A novel downtown lunch option began this Spring. Using his parents’ restaurant Cafe Yulong, CCA-trained chef Ronald Pei offers cosmopolitan Japanese-inspired casual lunch fare Mondays only. “Katsu” sandwiches (deep-fried meat or shrimp patties dressed with spicy vegetable salad on Acme torpedo rolls), $7-$8 each, and rotating specials. Basic service, cash only, prices with tax rounded to whole dollar amounts.
Mondays 11:30 – 2. Popularity has grown with local and online buzz.

Pei, whose main career has been in San Francisco restaurants (Postrio,

Salt House, Laiola), is an artist with spices. Garnishes and side dishes, often finger foods, included unusual pickled vegetables and “popcorn” cauliflower (spicy, big hit at our table, $3). French fries ($2) were good. Brussels sprouts finished in savory gold-raisin vinaigrette, roast-pork sandwiches with hot peppers, unusual vegetarian “egg rolls,” remarkable asparagus and crouton salad, and noodle dishes illustrate past specials. I’ve yet to find anything I didn’t like.

The Kitchen Table
142 Castro Street
650 390 9388
www.thekitchentablerestaurant.com

Respected local chef Steve Long manages this restaurant, open a year. (Steve has also taught most subjects at SF’s California Culinary Academy, CCA, including instructing Ronald Pei, above). In an only-in-Silicon-Valley connection, the multi-talented Steve
also competes this month in Barbados at the Woz Cup world Segway-polo championships.

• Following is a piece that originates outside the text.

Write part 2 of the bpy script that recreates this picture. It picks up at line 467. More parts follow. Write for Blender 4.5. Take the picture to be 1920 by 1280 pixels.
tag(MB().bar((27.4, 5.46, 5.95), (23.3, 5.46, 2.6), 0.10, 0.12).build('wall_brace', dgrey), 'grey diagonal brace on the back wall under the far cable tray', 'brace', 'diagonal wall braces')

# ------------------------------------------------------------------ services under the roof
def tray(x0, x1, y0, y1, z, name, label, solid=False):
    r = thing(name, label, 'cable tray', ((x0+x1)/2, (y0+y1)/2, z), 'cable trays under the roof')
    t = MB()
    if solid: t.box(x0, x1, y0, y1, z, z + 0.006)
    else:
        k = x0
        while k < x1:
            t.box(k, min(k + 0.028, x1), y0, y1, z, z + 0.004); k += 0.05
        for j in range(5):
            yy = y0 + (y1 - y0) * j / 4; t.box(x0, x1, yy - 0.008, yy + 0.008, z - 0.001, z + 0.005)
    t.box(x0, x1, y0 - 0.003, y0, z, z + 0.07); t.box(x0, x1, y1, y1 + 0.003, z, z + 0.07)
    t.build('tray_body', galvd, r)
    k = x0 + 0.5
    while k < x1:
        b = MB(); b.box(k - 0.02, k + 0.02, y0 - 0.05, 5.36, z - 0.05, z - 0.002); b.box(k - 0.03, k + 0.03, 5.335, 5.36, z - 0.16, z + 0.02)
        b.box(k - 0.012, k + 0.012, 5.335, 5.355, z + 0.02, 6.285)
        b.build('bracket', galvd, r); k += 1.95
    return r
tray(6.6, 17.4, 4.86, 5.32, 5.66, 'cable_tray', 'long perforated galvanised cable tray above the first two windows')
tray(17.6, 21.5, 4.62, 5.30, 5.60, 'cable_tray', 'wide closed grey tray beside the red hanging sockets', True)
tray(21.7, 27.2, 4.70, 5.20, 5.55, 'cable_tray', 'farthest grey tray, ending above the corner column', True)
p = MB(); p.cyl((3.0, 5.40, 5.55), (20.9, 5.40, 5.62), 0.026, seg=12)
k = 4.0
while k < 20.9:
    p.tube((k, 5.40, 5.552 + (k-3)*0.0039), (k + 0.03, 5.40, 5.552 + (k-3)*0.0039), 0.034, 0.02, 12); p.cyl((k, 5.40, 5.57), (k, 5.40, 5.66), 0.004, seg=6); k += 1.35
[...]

After several lunches, I characterize TKT as a moderately upscale, creative, unique restaurant with fresh seasonal ingredients and extensive in-house preparation (condiments, spiced meats, fresh pickled vegetables, etc.). I’ve had some of my best Castro St. sandwich experiences at TKT. The popular, well-spiced house pastrami has many garnish options. One pastrami sandwich on rye was customized to order with excellent house-pickled Fresno chili peppers, accompanied by a salad, itself worth the visit, done with taste and subtlety, strips of tender vegetables and pecans (sandwich with pepper supplement and salad, $13). I and others have enjoyed the excellent French fries, an alternative to the salad. Other dishes have included lamb sausages and lamb “bacon” in BLT sandwiches; kabobs; smoked fish; many vegetarian options. TKT offers Sunday brunches (Web site has current menu). Impromptu live entertainment even happens occasionally when visiting New Yorkers, fussy about their deli sandwiches, complain that TKT’s differs from the version at their favorite Manhattan source.

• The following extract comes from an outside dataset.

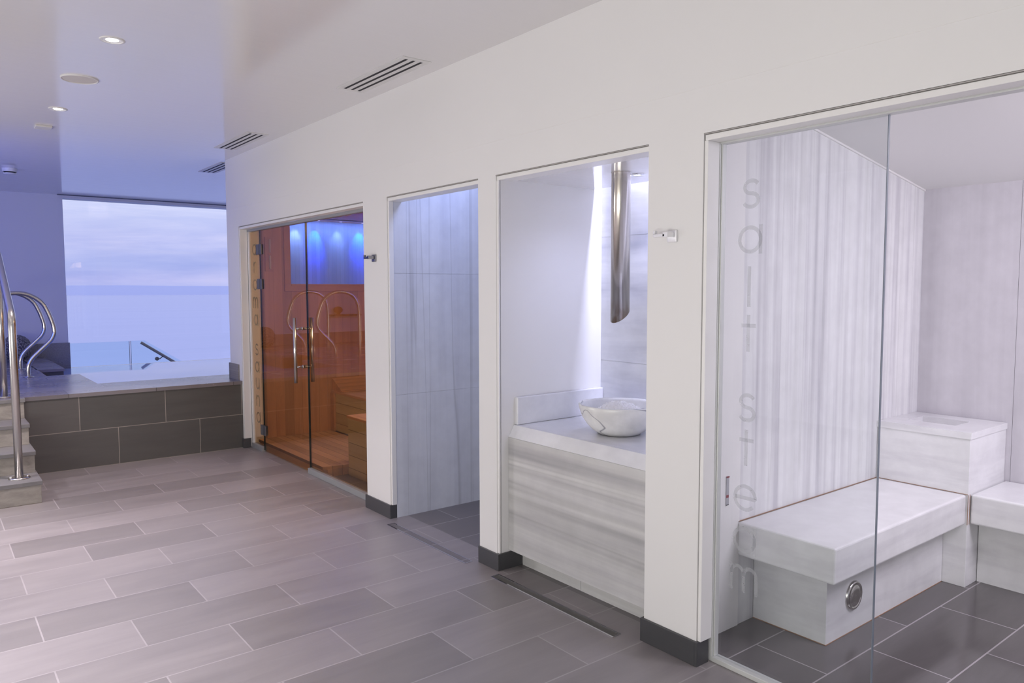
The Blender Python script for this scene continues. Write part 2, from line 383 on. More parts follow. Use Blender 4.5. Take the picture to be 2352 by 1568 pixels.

TKT’s kitchen is Kosher and Halal. That has dominated publicity about
TKT, overshadowing the flavors, which I think recommend it to anyone. One afternoon a black-suited rabbi, evidently missing someone, asked solicitously if I could complete a prayer-group quorum, but being among the untutored goyim, I confessed I might do a poor job. We then turned to discussing the food, whose appeal, we heartily agreed, isn’t only spiritual.

Zpizza, 146 Castro, 650 314 0088, www.zpizza.com

Zpizza, a locally-owned franchise from southern California, opened in 2008.
In the crowded local pizzeria world, healthy organic and unusual ingredients distinguish Zpizza, which, like Amici’s, bakes its pies on hot bricks to a crisp dark finish. Prices run from $7.50 (10-inch cheese pizza) to $21.50
(elaborate 18-inch); slices available on-site.

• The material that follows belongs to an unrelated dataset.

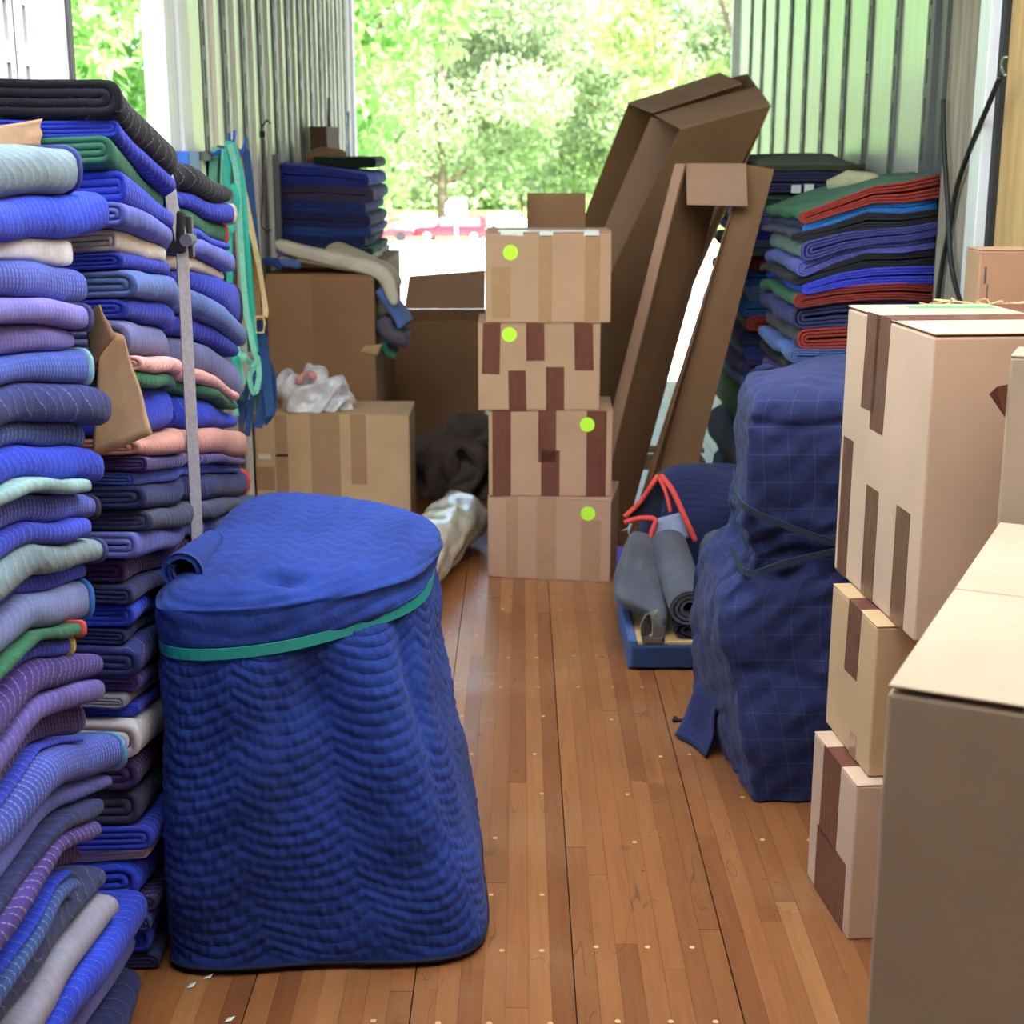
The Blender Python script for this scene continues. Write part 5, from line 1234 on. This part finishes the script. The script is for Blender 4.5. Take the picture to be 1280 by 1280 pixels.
def tree(name, base, blobs, n, leaf, mat, label, trunk=0.18, seed=0):
    """blobs: crown clumps (dx,dy,z,r); real leaves scattered through each clump"""
    e = empty(name, base); tag(e, label, 'tree')
    r = np.random.default_rng(seed); P = []
    vol = np.array([b[3]**2 for b in blobs]); cnt = (n*vol/vol.sum()).astype(int)
    for b, k in zip(blobs, cnt):
        d = r.normal(size=(k, 3)); d /= np.linalg.norm(d, axis=1, keepdims=True)
        rad = b[3]*r.uniform(0.25, 1, (k, 1))**0.5*(1+0.18*np.sin(d[:, :1]*7+d[:, 1:2]*5+d[:, 2:]*6))
        P.append(np.array(b[:3]) + d*rad*np.array([1, 1, 0.85]))
    P = np.concatenate(P); k = len(P)
    a = r.normal(size=(k, 3)); a /= np.linalg.norm(a, axis=1, keepdims=True); a[:, 2] -= 0.3
    b_ = np.cross(a, r.normal(size=(k, 3))); b_ /= np.linalg.norm(b_, axis=1, keepdims=True)
    s = leaf*r.uniform(0.6, 1.3, (k, 1)); nrm = np.cross(a, b_)*s*0.12
    V = np.stack([P - a*s, P + b_*s*0.42 + nrm, P + a*s, P - b_*s*0.42 + nrm], 1).reshape(-1, 3)
    o = link('foliage', mesh_np('foliage', V, np.arange(4*k).reshape(k, 4)), mat, e); o['kind'] = 'stuff'
    top = max(b[2] for b in blobs); h = top*0.75
    MB().tube(spline([(0, 0, 0), (0.05, 0.03, h*0.4), (-0.06, 0.05, h)], 12), [trunk*(1-0.06*i) for i in range(12)], 10).build('trunk', M_bark, e, 0, True)
    for b in blobs[:7]:
        st_ = Vector((0, 0.03, min(h*0.8, b[2]*0.5)))
        MB().tube(spline([st_, (st_+Vector(b[:3]))/2+Vector((0, 0, 0.15*b[3])), Vector(b[:3])], 8), [trunk*0.42*(1-0.1*i) for i in range(8)], 7).build('branch', M_bark, e, 0, True)
    return e
def blobs(rx, ry, z0, z1, n, r0, r1, seed):
    r = random.Random(seed); out = []
    for k in range(n):
        a = r.uniform(0, 6.28); q = r.uniform(0, 1)**0.5
        zz = r.uniform(0, 1); w = math.sin(math.pi*(0.15+0.75*zz))**0.6
        out.append((rx*q*math.cos(a)*w, ry*q*math.sin(a)*w, z0+(z1-z0)*zz, r.uniform(r0, r1)))
    return out
tree('street_tree', (-3.9, 16.5, gz(16.5)), [(1.6, -0.2, 4.3, 0.8), (2.1, 0.0, 3.6, 0.7), (2.6, 0.2, 4.4, 0.8), (2.2, 0.2, 2.7, 0.55), (1.5, 0, 3.0, 0.6), (3.1, 0.3, 4.9, 0.7), (2.0, -0.1, 2.0, 0.4)] + blobs(1.8, 1.4, 2.2, 6.0, 14, 0.6, 1.0, 3), 9000, 0.115, L_near, 'bright green leafy tree close to the left rear door frame', 0.16, 1)
tree('garden_tree', (-5.1, 13.2, gz(13.2)), blobs(1.6, 1.5, 0.6, 5.8, 24, 0.6, 1.0, 5) + [(0.9, -1.2, 3.2, 0.7), (0.5, -1.3, 2.4, 0.6)], 10000, 0.11, L_near, 'bright green tree seen through the side door opening', 0.15, 2)
tree('shade_tree', (-5.5, 104, gz(91)), blobs(13, 6, 5.0, 20, 60, 2.0, 3.6, 7), 60000, 0.21, L_mid, 'wide pale green shade tree across the street, left of centre', 0.4, 3)
tree('shade_tree', (11, 112, gz(91)), blobs(14, 6, 4.0, 21, 60, 2.2, 3.8, 9), 60000, 0.22, L_mid, 'wide grey green shade tree across the street, right of centre', 0.45, 4)
tree('garden_tree', (5.4, 34, gz(34)), blobs(3.4, 2.2, 3.6, 8.6, 26, 0.7, 1.2, 11), 10000, 0.15, L_right, 'yellow green tree above the leaning carton on the right', 0.22, 5)
tree('hedge_tree', (-30, 120, gz(91)), blobs(14, 4, 1.5, 15, 36, 2.6, 4.2, 13), 12000, 0.22, L_dark, 'dark green tree far behind on the left', 0.4, 6)
tree('hedge_tree', (32, 130, gz(91)), blobs(16, 4, 1.5, 17, 36, 2.8, 4.4, 15), 14000, 0.25, L_dark, 'dark green tree far behind on the right', 0.4, 7)
tree('hedge_tree', (0, 140, gz(91)), blobs(22, 4, 1.0, 17, 44, 3.2, 5.0, 17), 26000, 0.42, L_mid, 'pale green trees closing the view in the middle distance', 0.5, 8)

sg_ = empty('stop_sign', (-2.25, 52, gz(52))); tag(sg_, 'octagonal street sign on a white post seen from behind', 'sign')
MB().box(-0.05, 0.05, -0.03, 0.03, 0, 1.9).build('post', M_white, sg_)
c = [(0.40*math.cos(math.pi/8+k*math.pi/4), 0.40*math.sin(math.pi/8+k*math.pi/4)) for k in range(8)]
m = MB(); m.add([(x, -0.04, 2.10+z) for x, z in c] + [(x, -0.032, 2.10+z) for x, z in c], [tuple(range(8)), tuple(range(15, 7, -1))] + [(k, 8+k, 8+(k+1) % 8, (k+1) % 8) for k in range(8)])
m.build('sign_plate', plain('pale_sign_back', (240, 240, 240), 0.5), sg_)

def car(loc, rz, mat, label, L=4.5, Wd=1.8, H=1.45, suv=False):
    e = empty('car', loc, R(rz)); tag(e, label, 'car')
    bl = H*0.56
    def sect(pts, w0):
        m = MB(); n = len(pts)
        m.add([(x, -w0/2, z) for x, z in pts] + [(x, w0/2, z) for x, z in pts], [tuple(range(n)), tuple(range(2*n-1, n-1, -1))] + [(k, n+k, n+(k+1) % n, (k+1) % n) for k in range(n)])
        return m
    sect([(-L/2, 0.25), (L/2, 0.25), (L/2, bl*0.8), (L/2-0.15, bl*0.95), (L*0.22, bl), (-L*0.45, bl), (-L/2, bl*0.9)], Wd).build('body', mat, e, 0.06, True)
    rr = -L*0.47 if suv else -L*0.36
    sect([(rr, bl), (L*0.24, bl), (L*0.08, H-0.03), (L*0.02, H), (rr+0.35, H), (rr+0.2, H-0.04)], Wd*0.84).build('cabin', mat, e, 0.05, True)
    glass = plain('car_glass', (96, 108, 118), 0.08, 0, 0.02, 5, 0.5)
    for s in (-1, 1):
        for a, b in ((rr+0.38, -0.12), (-0.04, L*0.14)):
            MB().hexa([(a, s*Wd*0.42-0.01, bl+0.05), (b, s*Wd*0.42-0.01, bl+0.05), (b, s*Wd*0.42+0.012, bl+0.05), (a, s*Wd*0.42+0.012, bl+0.05)], [(a+0.05, s*Wd*0.42-0.01, H-0.1), (b-0.06, s*Wd*0.42-0.01, H-0.1), (b-0.06, s*Wd*0.42+0.012, H-0.1), (a+0.05, s*Wd*0.42+0.012, H-0.1)]).build('window', glass, e)
        for x in (-L*0.31, L*0.31):
            w_ = MB().tube([(x, s*Wd*0.5-0.1, 0.33), (x, s*Wd*0.5+0.02, 0.33)], 0.33, 20).build('wheel', M_black, e)
            MB().tube([(x, s*Wd*0.5+0.0, 0.33), (x, s*Wd*0.5+0.035, 0.33)], 0.21, 16).build('hub', plain('alloy', (226, 226, 228), 0.3, 0.3), w_)
    MB().box(L/2-0.03, L/2+0.02, -Wd*0.42, -Wd*0.25, bl*0.68, bl*0.85).box(L/2-0.03, L/2+0.02, Wd*0.25, Wd*0.42, bl*0.68, bl*0.85).build('headlights', plain('lamp_glass', (235, 235, 230), 0.1), e)
M_carred = plain('red_paint', (206, 30, 40), 0.25, 0, 0.05, 3, 0.5); M_carwhite = plain('white_paint', (232, 234, 238), 0.25, 0, 0.03, 3, 0.5); M_carblue = plain('blue_paint', (70, 110, 190), 0.3, 0, 0.05, 3, 0.5)
p = at(474, 297, 89); car((p.x, 89, gz(89)), 8, M_carred, 'small red car parked across the street, partly behind the blankets', 4.0)
p = at(566, 298, 90); car((p.x, 90, gz(90)), 180-6, M_carred, 'red sport utility car parked behind the street sign', 4.6, 1.85, 1.55, True)
p = at(532, 290, 96); car((p.x, 96, gz(91)+0.05), 3, M_carwhite, 'white car parked behind the red cars', 4.5)
p = at(640, 290, 97); car((p.x, 97, gz(91)+0.05), 10, M_carwhite, 'white car parked far behind the topmost aisle carton', 4.5)
p = at(601, 322, 60)
e = empty('wheeled_bin', (p.x, 60, gz(60))); tag(e, 'blue street bin beside the topmost aisle carton', 'bin')
MB().hexa([(-0.16, -0.2, 0.05), (0.16, -0.2, 0.05), (0.16, 0.2, 0.05), (-0.16, 0.2, 0.05)], [(-0.22, -0.26, 0.75), (0.22, -0.26, 0.75), (0.22, 0.26, 0.75), (-0.22, 0.26, 0.75)]).build('bin_body', M_carblue, e, 0.02)
MB().box(-0.24, 0.24, -0.28, 0.28, 0.75, 0.83).build('bin_lid', plain('pale_lid', (220, 224, 232), 0.5), e, 0.02)
for s in (-1, 1): MB().tube([(s*0.17, 0.2, 0.08), (s*0.21, 0.2, 0.08)], 0.08, 12).build('bin_wheel', M_black, e)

Zpizza’s closest competitor is surely Amici’s, but Zpizza’s focus is different. Menu lists three categories of house pizza recipes (and custom “builds” from lists of cheeses, sauces, and toppings, especially vegetables). Of the “Standards,” I’ve tried the pepperoni and sausage-mushroom, liked both. Zpizza’s pepperoni pizza is closer to those I enjoyed in earlier times and in the Northeast (Mecca of classic US pizzas) than other pepperoni pizzas tried locally. Twelve “Zpizza creations” include the visually appealing “Napoli” (fresh tomatoes, basil, roasted garlic sauce, cheeses – some might label it a Margherita). I liked the “Tuscan” with three types of mushrooms, fresh thyme, cheeses, and caramelized onions, but the onions’ sweetness eclipsed the
mushrooms. A customized version without onions worked well as a savory mushroom pizza. The justly popular “Mexican” has spicy lime chicken, multicolored onions, salsa, and cold garnishes of cilantro, avocados, and a sour-cream drizzle, my favorite of “Zpizza creations” tried. “Rustica” pizzas are elongated and free-form, one size, five options, $8.95. Of two or three I’ve sampled, the pear and Gorgonzola has been superb and light; I recommend everyone try it. Salads and sandwiches (including two calzones at $6.95 and a “Yuppie Veggie Sandwich,” $5.95)
complete the menu.

Tip: Local coupon envelopes in the mail have included attractive Zpizza offers such as a free small or Rustica pizza with $20 delivery order. A seriously good value and a pleasant way to sample Zpizza’s wares.